** YOUR INSTRUCTIONS **
Scan the data beneath this task and copy each line that includes "scene".

** INFORMATION SUPPLIED **

"""

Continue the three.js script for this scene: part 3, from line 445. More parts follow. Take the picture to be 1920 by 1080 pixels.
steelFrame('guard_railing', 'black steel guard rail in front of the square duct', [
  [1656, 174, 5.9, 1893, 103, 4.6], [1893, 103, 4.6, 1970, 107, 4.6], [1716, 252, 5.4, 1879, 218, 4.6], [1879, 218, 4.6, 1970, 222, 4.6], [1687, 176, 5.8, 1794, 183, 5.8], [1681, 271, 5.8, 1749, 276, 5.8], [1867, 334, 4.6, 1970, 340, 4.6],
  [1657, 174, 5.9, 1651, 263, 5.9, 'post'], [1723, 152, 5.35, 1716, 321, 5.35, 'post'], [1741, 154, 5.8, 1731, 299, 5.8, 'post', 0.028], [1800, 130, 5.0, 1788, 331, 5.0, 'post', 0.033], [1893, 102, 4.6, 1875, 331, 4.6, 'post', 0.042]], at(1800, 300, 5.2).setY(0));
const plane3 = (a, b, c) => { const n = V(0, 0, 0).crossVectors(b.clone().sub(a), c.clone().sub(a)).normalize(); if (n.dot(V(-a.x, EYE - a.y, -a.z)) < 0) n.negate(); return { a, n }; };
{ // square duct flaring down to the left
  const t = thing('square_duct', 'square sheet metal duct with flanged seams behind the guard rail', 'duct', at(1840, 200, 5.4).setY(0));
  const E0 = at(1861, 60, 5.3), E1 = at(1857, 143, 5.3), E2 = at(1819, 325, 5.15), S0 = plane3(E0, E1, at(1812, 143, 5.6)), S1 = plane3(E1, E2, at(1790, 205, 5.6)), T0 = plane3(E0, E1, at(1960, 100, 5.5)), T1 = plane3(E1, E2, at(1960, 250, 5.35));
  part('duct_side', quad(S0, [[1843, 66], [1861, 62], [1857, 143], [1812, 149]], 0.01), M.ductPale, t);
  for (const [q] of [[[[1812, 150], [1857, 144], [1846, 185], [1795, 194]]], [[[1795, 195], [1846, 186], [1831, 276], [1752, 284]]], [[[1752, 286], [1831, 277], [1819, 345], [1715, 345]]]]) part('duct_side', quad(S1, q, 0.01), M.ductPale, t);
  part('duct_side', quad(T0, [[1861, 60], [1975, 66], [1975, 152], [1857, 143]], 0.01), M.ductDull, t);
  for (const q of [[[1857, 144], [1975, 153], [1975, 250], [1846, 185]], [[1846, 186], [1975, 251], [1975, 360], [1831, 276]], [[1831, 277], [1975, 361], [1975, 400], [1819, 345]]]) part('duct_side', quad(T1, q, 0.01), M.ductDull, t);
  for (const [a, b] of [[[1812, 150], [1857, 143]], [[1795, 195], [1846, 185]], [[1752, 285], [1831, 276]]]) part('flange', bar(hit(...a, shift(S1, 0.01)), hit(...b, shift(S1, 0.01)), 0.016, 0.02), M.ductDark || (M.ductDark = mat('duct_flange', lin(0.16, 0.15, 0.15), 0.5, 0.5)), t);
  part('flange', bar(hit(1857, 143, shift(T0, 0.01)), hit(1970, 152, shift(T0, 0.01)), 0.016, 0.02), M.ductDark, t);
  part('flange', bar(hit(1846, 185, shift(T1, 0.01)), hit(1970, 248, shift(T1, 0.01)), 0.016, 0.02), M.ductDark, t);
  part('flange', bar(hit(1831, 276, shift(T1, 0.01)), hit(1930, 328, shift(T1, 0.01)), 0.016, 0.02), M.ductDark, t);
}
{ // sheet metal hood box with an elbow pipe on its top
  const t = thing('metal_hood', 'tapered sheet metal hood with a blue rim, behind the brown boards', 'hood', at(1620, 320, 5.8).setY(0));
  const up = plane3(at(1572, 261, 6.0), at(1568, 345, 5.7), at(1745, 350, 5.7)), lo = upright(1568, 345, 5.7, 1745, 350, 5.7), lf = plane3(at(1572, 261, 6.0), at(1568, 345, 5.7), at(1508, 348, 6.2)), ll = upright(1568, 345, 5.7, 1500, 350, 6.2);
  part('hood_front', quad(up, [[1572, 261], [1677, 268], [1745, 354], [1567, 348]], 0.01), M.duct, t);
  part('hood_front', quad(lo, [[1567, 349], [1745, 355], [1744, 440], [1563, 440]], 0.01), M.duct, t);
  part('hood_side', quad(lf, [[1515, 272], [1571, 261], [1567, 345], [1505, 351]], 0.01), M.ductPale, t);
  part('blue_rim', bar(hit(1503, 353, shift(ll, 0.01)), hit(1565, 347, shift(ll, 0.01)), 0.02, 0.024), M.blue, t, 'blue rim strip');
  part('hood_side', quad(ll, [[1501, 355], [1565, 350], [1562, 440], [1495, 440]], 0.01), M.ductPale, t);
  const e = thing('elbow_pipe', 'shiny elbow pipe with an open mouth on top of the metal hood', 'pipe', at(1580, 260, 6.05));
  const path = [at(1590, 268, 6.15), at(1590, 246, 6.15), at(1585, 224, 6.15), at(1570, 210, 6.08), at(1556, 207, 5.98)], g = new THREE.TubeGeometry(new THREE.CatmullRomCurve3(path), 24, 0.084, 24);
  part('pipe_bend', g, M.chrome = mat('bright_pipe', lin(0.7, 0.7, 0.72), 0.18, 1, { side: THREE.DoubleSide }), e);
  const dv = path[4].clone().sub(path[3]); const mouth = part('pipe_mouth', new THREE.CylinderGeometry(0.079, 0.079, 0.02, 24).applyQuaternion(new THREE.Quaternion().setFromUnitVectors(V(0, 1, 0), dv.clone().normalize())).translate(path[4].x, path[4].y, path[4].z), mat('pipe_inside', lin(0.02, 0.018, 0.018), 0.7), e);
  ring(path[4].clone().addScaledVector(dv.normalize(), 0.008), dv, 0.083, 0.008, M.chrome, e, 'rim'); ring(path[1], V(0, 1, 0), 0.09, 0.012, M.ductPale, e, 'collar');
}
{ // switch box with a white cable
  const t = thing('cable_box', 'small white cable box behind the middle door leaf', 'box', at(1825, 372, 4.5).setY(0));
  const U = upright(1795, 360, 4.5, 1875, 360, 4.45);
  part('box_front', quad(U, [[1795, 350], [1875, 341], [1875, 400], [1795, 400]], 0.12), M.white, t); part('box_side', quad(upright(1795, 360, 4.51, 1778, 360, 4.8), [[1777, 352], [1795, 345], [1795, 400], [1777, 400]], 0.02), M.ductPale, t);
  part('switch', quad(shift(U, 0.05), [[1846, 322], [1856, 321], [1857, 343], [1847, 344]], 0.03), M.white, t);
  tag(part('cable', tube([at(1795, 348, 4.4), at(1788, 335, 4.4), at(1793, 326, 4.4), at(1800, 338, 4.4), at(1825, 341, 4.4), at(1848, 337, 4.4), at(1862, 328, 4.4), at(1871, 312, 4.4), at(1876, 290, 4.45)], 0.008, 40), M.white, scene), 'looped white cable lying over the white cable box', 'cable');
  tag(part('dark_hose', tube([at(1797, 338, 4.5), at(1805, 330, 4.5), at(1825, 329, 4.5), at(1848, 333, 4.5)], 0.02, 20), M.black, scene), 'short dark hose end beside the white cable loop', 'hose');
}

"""

** FINISHED TASK **
Continue the three.js script for this scene: part 3, from line 445. More parts follow. Take the picture to be 1920 by 1080 pixels.
  tag(part('cable', tube([at(1795, 348, 4.4), at(1788, 335, 4.4), at(1793, 326, 4.4), at(1800, 338, 4.4), at(1825, 341, 4.4), at(1848, 337, 4.4), at(1862, 328, 4.4), at(1871, 312, 4.4), at(1876, 290, 4.45)], 0.008, 40), M.white, scene), 'looped white cable lying over the white cable box', 'cable');
  tag(part('dark_hose', tube([at(1797, 338, 4.5), at(1805, 330, 4.5), at(1825, 329, 4.5), at(1848, 333, 4.5)], 0.02, 20), M.black, scene), 'short dark hose end beside the white cable loop', 'hose');